Begin with the line that contains "def zsplit(y): return" and continue down through the line that contains "for i in range(n): a"; reproduce those lines exactly and only those.

— Start of Data for the task —

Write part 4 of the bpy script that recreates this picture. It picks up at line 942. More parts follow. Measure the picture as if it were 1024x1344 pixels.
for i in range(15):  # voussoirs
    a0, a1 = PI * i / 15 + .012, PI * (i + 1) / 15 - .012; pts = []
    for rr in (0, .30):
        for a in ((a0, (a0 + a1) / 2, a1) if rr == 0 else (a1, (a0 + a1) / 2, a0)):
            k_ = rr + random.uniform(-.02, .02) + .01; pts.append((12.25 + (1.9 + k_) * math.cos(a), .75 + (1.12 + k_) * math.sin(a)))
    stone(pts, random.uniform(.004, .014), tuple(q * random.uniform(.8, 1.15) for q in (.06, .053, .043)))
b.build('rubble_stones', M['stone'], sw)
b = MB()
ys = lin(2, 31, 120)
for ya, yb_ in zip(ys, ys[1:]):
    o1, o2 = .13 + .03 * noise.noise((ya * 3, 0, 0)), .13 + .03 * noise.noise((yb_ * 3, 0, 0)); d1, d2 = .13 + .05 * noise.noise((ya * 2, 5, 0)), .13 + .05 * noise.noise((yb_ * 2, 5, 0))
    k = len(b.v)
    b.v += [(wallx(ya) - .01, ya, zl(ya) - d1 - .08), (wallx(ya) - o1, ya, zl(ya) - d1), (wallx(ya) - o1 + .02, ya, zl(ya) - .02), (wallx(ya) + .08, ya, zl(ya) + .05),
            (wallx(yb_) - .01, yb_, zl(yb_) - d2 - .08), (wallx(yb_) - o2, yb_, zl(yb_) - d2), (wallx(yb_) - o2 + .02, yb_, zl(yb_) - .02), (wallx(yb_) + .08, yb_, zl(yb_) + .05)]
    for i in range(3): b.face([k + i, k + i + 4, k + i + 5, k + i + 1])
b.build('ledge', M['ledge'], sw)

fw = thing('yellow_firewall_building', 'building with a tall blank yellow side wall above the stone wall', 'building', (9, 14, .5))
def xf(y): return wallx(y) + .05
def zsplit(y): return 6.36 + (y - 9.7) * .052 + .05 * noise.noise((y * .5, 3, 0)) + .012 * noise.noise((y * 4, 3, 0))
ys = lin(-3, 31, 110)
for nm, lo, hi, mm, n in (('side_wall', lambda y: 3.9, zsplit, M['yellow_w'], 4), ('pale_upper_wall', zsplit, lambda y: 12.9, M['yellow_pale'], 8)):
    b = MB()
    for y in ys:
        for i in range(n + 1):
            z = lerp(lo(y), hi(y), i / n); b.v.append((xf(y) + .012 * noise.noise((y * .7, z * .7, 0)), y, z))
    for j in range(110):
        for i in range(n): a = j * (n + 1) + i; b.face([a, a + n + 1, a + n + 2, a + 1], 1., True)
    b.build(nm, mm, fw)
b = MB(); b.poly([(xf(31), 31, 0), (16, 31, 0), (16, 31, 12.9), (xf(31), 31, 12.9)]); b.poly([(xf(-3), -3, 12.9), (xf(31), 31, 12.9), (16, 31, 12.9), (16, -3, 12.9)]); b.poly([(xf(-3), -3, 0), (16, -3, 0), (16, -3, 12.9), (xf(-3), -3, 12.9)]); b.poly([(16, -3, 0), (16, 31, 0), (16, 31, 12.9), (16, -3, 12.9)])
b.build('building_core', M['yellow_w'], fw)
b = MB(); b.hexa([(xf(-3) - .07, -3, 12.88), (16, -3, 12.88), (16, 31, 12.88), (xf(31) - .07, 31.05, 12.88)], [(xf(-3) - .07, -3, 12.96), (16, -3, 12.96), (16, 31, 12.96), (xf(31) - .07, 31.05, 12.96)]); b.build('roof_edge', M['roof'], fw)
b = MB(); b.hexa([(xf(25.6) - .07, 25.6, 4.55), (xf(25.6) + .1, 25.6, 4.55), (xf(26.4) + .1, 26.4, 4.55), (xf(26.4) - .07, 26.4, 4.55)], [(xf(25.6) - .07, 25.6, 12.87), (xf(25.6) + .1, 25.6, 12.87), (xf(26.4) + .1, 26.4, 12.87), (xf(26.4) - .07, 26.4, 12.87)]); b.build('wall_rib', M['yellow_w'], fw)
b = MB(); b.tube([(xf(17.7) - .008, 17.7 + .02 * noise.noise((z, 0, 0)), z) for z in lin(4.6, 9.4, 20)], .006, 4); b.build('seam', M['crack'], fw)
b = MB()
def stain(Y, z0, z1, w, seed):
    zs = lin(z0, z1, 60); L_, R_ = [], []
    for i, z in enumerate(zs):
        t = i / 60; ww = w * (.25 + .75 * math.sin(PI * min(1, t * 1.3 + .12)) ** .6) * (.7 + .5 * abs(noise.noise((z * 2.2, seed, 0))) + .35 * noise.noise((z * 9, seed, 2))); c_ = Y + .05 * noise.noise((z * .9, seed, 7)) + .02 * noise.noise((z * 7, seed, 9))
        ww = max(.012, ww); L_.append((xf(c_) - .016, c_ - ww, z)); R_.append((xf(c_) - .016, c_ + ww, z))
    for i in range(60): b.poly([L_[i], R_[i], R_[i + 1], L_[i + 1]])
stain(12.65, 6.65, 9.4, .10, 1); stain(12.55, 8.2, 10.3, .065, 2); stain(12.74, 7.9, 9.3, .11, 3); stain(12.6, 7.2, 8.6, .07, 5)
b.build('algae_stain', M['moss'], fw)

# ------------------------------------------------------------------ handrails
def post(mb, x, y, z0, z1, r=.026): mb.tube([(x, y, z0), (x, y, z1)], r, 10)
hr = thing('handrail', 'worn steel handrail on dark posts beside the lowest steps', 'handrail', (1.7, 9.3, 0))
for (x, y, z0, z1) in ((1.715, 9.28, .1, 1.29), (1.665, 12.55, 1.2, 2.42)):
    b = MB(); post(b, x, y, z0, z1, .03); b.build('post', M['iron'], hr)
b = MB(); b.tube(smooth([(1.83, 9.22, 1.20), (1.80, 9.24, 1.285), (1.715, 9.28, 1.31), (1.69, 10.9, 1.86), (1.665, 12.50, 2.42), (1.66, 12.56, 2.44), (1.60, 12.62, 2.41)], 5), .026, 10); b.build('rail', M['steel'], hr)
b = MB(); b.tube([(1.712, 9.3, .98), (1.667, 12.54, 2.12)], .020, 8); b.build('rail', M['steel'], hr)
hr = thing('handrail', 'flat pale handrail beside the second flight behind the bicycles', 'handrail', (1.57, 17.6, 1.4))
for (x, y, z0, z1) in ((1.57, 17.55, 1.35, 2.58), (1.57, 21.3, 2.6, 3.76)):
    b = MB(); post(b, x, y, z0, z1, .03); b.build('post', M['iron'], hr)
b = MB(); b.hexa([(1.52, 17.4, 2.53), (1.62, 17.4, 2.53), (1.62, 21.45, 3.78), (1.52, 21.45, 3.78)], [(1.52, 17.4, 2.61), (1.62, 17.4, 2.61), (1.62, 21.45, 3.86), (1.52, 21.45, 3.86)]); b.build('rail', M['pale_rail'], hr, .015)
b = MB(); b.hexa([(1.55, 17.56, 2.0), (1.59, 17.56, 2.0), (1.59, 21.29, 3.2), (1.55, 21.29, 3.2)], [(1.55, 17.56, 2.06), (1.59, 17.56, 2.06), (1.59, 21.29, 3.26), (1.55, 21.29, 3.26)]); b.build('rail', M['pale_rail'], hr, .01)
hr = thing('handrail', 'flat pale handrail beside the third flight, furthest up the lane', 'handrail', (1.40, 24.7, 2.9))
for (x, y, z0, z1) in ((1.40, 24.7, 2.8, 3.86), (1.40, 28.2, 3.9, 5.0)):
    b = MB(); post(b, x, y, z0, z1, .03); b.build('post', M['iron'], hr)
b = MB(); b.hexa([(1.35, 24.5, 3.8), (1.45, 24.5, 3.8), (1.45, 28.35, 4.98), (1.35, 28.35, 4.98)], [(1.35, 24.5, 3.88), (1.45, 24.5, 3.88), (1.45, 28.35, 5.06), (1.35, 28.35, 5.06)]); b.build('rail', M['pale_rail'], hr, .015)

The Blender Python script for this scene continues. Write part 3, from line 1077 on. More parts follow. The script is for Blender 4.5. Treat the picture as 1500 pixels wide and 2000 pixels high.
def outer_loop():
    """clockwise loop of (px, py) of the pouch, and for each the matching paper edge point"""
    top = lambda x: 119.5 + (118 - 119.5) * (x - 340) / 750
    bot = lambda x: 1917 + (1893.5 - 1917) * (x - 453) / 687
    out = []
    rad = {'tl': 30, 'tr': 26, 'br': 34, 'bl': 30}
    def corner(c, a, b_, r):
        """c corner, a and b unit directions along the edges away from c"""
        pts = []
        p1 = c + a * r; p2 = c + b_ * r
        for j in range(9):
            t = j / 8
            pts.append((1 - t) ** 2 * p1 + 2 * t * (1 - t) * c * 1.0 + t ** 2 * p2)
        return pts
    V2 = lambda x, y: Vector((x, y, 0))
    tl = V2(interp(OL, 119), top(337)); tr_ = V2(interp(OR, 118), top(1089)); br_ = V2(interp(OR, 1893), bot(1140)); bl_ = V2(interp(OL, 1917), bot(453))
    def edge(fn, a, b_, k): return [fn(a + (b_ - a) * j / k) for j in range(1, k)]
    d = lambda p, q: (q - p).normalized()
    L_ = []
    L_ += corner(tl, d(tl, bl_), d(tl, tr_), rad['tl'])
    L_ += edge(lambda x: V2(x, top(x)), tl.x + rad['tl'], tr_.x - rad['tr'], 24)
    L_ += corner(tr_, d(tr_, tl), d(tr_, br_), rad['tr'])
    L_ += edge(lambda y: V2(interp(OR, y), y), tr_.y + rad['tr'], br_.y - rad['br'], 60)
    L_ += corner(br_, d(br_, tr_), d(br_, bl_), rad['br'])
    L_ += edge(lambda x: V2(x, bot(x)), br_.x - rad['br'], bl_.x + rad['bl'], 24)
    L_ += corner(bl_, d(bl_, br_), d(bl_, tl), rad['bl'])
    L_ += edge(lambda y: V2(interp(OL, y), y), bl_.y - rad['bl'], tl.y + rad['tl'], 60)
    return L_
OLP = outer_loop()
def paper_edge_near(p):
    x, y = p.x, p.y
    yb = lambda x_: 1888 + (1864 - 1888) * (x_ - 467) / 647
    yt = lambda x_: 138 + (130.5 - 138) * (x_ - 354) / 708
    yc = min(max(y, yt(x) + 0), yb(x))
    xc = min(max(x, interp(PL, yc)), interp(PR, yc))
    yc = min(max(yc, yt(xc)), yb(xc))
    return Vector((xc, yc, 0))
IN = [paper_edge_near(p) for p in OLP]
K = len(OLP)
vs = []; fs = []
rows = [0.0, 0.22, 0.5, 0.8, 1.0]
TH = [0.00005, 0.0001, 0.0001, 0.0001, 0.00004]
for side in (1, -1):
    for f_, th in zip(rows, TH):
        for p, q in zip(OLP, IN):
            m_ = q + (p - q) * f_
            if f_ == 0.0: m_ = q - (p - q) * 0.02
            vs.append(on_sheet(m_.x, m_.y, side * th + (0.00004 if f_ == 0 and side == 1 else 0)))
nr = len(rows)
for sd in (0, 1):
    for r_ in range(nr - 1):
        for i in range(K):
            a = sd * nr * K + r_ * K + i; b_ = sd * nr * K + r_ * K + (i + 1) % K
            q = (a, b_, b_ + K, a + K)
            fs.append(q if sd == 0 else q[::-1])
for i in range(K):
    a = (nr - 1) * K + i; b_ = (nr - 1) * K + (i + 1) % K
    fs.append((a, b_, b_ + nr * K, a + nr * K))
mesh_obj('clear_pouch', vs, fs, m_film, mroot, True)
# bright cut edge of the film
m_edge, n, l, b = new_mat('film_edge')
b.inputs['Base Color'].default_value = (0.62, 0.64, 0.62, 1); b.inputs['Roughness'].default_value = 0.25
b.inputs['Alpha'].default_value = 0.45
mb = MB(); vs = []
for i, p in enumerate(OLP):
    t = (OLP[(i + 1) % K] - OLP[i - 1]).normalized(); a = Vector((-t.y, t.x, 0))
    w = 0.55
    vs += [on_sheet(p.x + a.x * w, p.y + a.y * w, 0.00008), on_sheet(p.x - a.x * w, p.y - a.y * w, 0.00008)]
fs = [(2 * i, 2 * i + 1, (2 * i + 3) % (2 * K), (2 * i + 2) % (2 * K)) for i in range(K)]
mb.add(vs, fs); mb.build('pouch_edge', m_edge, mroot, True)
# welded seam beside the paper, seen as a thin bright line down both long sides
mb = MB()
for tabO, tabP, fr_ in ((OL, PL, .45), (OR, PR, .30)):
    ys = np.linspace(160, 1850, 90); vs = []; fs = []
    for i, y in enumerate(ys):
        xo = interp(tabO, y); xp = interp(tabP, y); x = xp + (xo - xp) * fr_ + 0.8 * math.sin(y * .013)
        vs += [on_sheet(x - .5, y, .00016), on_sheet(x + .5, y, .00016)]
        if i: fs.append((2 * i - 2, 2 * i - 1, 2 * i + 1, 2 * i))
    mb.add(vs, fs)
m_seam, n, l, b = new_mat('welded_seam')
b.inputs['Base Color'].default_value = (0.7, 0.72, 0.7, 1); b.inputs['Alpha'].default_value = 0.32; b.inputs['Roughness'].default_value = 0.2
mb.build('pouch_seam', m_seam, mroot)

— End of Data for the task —

- Reply to the exercise
def zsplit(y): return 6.36 + (y - 9.7) * .052 + .05 * noise.noise((y * .5, 3, 0)) + .012 * noise.noise((y * 4, 3, 0))
ys = lin(-3, 31, 110)
for nm, lo, hi, mm, n in (('side_wall', lambda y: 3.9, zsplit, M['yellow_w'], 4), ('pale_upper_wall', zsplit, lambda y: 12.9, M['yellow_pale'], 8)):
    b = MB()
    for y in ys:
        for i in range(n + 1):
            z = lerp(lo(y), hi(y), i / n); b.v.append((xf(y) + .012 * noise.noise((y * .7, z * .7, 0)), y, z))
    for j in range(110):
        for i in range(n): a = j * (n + 1) + i; b.face([a, a + n + 1, a + n + 2, a + 1], 1., True)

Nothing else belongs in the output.